Wednesday, February 22, 2006

"Planetary Protection Study Group Mulls Life On Venus"

Not much chance of life on Venus. The planet is hell.

Surface temperatures are hot enough to melt lead. The surface pressure on Venus is the crushing equivalent of being nearly a mile deep in Earth's ocean. The landscape, covered in volcanic rock, is desolate and waterless, but rich in sulfur. Venus's atmosphere is more than 96 percent carbon dioxide, with 3 percent nitrogen and traces of other gases.

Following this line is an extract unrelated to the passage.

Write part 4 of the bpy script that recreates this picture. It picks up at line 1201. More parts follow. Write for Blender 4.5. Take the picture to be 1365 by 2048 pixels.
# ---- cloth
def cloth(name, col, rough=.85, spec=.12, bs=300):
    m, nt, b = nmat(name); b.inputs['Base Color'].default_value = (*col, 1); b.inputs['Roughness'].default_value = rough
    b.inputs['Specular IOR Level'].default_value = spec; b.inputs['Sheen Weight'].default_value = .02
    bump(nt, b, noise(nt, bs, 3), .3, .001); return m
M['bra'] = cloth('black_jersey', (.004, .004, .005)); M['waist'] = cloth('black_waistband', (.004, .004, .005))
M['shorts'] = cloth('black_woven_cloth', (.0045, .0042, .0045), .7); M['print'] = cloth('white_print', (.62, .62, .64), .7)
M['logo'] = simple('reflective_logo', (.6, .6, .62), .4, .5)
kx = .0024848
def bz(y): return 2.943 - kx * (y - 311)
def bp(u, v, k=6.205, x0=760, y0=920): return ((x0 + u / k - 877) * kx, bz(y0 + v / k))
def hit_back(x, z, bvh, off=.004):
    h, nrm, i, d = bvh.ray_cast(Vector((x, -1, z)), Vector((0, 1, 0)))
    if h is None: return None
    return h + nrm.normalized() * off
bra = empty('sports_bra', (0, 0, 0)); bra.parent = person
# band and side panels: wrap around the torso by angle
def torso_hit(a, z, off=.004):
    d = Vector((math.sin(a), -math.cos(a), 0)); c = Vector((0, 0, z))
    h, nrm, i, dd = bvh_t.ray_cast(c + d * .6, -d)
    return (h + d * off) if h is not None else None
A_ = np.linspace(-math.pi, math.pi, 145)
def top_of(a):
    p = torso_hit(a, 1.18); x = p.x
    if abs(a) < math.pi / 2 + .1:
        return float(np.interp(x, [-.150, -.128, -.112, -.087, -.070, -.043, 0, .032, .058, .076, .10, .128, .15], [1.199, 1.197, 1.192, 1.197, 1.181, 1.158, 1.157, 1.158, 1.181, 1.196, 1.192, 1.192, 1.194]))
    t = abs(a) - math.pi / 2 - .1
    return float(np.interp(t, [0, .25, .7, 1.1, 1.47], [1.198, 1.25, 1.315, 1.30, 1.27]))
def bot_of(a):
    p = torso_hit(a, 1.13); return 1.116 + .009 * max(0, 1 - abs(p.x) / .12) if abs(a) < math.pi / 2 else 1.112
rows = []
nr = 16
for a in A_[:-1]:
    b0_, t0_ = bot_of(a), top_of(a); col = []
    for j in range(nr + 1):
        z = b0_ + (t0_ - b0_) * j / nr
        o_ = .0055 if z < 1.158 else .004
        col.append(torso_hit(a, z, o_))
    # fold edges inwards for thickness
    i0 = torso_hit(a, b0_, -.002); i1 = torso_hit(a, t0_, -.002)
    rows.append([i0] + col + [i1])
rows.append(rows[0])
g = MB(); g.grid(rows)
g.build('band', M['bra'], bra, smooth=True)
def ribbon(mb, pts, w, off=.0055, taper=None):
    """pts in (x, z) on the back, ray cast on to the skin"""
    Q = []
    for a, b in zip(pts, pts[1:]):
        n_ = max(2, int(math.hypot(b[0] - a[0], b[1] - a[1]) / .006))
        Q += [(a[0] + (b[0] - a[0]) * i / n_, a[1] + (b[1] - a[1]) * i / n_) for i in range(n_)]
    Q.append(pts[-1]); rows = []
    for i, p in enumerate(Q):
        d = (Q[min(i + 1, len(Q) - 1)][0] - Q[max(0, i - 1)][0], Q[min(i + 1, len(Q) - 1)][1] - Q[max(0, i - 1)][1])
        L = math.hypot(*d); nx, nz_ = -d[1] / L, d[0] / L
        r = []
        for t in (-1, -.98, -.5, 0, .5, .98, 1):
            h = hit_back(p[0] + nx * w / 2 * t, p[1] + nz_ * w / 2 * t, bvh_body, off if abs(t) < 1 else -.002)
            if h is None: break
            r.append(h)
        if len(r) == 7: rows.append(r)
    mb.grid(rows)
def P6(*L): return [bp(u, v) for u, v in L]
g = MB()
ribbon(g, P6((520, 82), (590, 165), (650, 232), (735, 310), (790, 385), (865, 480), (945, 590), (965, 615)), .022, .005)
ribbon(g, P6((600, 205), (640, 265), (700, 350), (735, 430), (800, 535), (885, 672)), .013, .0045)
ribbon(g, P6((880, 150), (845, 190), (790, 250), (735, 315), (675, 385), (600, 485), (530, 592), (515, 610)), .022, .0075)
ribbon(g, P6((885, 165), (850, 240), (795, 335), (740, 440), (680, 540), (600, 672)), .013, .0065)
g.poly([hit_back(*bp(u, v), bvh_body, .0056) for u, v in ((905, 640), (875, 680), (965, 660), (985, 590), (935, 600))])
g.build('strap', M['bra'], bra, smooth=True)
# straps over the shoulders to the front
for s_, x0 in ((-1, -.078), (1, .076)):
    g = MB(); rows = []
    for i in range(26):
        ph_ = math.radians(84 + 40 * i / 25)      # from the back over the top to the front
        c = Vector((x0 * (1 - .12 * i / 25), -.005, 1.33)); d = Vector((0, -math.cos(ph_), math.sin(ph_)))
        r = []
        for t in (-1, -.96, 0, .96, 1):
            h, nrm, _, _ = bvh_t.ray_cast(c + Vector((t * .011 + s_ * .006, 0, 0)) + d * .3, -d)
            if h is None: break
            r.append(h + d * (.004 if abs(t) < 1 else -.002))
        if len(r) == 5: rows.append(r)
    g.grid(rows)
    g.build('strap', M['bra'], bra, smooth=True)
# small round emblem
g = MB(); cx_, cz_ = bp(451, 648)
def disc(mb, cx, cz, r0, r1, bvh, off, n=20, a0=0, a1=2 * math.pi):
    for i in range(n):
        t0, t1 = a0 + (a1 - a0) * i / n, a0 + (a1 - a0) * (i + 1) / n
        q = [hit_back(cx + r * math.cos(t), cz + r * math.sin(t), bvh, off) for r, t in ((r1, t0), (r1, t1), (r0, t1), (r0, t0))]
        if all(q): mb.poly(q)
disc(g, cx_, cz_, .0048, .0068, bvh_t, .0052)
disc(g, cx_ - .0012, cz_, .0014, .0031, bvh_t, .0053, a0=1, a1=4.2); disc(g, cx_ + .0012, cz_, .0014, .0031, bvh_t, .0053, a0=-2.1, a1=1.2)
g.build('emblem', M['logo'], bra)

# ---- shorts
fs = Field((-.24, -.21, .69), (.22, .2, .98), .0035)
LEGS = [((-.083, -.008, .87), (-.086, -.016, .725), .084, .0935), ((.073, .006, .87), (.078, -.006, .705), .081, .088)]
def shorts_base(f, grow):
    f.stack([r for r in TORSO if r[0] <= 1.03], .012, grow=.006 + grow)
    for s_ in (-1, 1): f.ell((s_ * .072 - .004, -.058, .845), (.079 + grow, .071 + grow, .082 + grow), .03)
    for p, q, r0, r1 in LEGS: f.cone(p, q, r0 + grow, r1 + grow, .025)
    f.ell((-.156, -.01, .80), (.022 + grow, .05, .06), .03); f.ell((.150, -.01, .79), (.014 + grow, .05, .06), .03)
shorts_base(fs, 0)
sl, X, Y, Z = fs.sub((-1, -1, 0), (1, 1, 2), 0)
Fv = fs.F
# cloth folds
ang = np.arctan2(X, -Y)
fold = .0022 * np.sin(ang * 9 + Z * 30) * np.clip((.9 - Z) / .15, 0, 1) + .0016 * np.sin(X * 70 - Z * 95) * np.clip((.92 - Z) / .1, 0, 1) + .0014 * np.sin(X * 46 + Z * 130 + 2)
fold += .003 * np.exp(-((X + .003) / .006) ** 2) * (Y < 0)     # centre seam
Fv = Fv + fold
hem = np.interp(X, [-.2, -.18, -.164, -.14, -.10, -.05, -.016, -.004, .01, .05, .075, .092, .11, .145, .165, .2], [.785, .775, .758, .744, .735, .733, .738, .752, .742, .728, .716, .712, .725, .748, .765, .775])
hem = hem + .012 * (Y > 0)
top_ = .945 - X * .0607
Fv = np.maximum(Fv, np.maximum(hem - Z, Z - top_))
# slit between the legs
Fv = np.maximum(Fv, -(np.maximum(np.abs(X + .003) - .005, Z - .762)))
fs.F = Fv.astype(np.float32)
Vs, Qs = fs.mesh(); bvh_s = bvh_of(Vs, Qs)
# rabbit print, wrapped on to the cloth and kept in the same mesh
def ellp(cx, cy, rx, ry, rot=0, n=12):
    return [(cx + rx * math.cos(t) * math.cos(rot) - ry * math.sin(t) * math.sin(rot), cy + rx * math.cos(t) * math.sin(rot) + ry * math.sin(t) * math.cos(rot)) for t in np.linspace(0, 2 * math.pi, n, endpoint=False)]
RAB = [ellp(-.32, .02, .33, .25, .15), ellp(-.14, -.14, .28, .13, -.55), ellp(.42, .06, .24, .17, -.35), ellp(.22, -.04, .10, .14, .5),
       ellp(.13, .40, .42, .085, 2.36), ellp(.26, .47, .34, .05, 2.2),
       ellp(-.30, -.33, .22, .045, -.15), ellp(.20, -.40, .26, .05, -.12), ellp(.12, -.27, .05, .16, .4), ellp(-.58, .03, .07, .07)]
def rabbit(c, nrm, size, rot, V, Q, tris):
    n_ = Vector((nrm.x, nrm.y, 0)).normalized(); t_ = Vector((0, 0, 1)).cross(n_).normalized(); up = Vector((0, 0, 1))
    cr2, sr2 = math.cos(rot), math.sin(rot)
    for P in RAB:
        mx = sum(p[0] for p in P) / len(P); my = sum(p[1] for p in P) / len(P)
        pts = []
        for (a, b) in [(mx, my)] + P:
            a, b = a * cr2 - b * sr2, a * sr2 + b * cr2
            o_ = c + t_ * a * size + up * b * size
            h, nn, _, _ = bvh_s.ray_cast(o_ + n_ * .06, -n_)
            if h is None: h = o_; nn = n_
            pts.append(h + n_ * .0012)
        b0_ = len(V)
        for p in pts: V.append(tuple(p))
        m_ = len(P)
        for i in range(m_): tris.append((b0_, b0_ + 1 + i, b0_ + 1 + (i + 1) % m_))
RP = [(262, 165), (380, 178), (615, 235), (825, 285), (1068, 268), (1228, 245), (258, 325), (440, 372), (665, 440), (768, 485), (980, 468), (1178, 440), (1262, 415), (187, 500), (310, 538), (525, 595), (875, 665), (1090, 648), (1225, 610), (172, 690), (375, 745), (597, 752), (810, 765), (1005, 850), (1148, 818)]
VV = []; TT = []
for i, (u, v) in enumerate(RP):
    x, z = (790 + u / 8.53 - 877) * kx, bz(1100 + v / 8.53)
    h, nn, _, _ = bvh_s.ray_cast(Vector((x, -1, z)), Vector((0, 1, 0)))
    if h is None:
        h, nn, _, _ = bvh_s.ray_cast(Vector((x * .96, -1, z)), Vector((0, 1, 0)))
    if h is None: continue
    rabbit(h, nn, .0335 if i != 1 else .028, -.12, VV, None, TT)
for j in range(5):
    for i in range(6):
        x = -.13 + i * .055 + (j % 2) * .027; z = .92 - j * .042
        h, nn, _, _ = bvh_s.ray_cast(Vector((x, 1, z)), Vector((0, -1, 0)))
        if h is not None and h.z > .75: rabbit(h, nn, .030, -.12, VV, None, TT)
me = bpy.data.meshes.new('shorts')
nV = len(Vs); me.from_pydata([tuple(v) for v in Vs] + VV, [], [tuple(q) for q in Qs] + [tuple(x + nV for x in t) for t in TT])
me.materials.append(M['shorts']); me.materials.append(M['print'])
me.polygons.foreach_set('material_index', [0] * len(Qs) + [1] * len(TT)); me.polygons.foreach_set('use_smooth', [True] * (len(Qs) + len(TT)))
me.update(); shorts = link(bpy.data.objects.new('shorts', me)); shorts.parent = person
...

Enshrouding Venus are three distinct cloud layers. Water vapor there ranges from a few parts per million at the top of the cloud deck to a few tens of parts per million at the base. Cloud droplets, however, are formed of extremely concentrated sulfuric acid. Now toss in for good measure a high flux of solar ultraviolet radiation that floods the cloud deck. [emphases added]

...

But [planetary scientist at the Southwest Research Institute David] Grinspoon added that if there is life in the clouds of Venus, “then it exists in conditions which do not overlap conditions in which even extremophile terrestrial organisms can survive.” This life, he pointed out, would be so alien to Earth life that it and Earth life could not threaten each other.


That's good to know. Of course, a life form adapted to living in clouds of sulfuric acid wouldn't be very cuddly, either. So, we'd probably leave each other alone for the most part.